July 19, 2019, 9:37 pm
Do you G.I.S.?
Written by Matt Zielke

Whether you know it or not, I would bet you have used or benefited from GIS in the last month. In car GPS? Guilty. One of those great web mapping services? Guilty. Check the weather map on your favorite website or channel? Guilty. Our daily lives are more directly tied to GIS than most people think. For those who are still wondering, GIS (Geographic Information Systems) is a tool for collecting, storing, manipulating and analyzing data with geographic characteristics.

Think of a database or a spreadsheet with every cell also having physical location staked out on the earth. The GPS, mapping site, and weather site all have collected data and displayed it to help you make a decision. Similarly more sophisticated geographic information systems have been helping managers and leaders make decisions for decades. Decision makers can use GIS for choosing a location for the next shopping center, projecting growth and transportation needs, or mapping and projecting the latest FDA recall. GIS is even more powerful now with the exchange of data between the entities that collect it. What most people don’t realize is that most of this data is readily available to you.

Much of the data collected, while interesting (like the migratory patterns of the extinct Dodo), isn’t applicable to everyday use. There are however many data sets that can be useful. The tricky and often time-consuming part is to find what you need. In an office of foresters and environmentalists, much of our field work is tied to weather. With projects spanning over 19,000 square miles of South Carolina, weather details can be critical in setting schedules. Both live and historical data is available from sites like NOAA. By overlaying project areas with a live radar feed, proximity alerts can be created to alert project managers of weather events. NOAA also creates historical data that is extrapolated from radar signatures.

The coastal plains are notorious for dumping large amounts of rain in isolated areas. For farmers or businesses that manage land, rainfall data can save you both time and money. It can help you decide to move a logging job across the county or hold tight a couple more days. When mobilizing a job costs upwards of several thousand dollars, it becomes apparent that GIS can save you money. Similarly, when you overlay site data, such as harvest rates, ground conditions, and possible access and transportation routes with the rain totals, analysis of the data may help future decisions. It may have appeared that the ground conditions were suitable for logging, but based on post ground conditions, it may become clear that logging two weeks after a rain on a certain soil will result in rutting. This attribute can then be added to your GIS to warn you on future logging jobs.

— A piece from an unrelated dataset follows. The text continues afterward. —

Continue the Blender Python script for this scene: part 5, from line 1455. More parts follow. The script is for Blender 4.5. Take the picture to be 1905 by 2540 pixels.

Another great source for data is the South Carolina Department of Natural Resources. With access to historical infrared aerial photos, topographic quadsheets, soils, and the national wetland inventory, one can see what is above and below the ground anywhere in the state. Much of this data requires some type of expertise benefit to its full potential. However, for the novice user, the data, with the power of a search engine should be able to prepare a land owner for minor decisions or give basic understanding to ask the more important questions of an expert.

So, whether you own a couple of acres, or thousands, GIS has some tools for you. There are both free and small fee services that allow users to combine much of this data and in many cases share it. Thanks to a few mapping web sites, a simple computer and a connection to the Internet , a powerful tool exists for millions of future GIS experts. Add the introduction of inexpensive hand held GPS devices and you literally have your very own one-man GIS department with remote sensing capabilities. Alternatively, these same websites have features to integrate with industry standard GIS software. Consulting firms can quickly and accurately load this data to your base map. So create your personal GIS, or hire a firm to help you, but remember this is a tool to work smarter. With your base data established you should have a new understanding of your property. Take this newfound knowledge and explore your property. Try to use the GIS to learn what the data on the map looks like on the ground. Make notes and load them back into your GIS and you will soon realize, there is no substitute for getting your boots dirty, but it is better when you know which direction you are heading.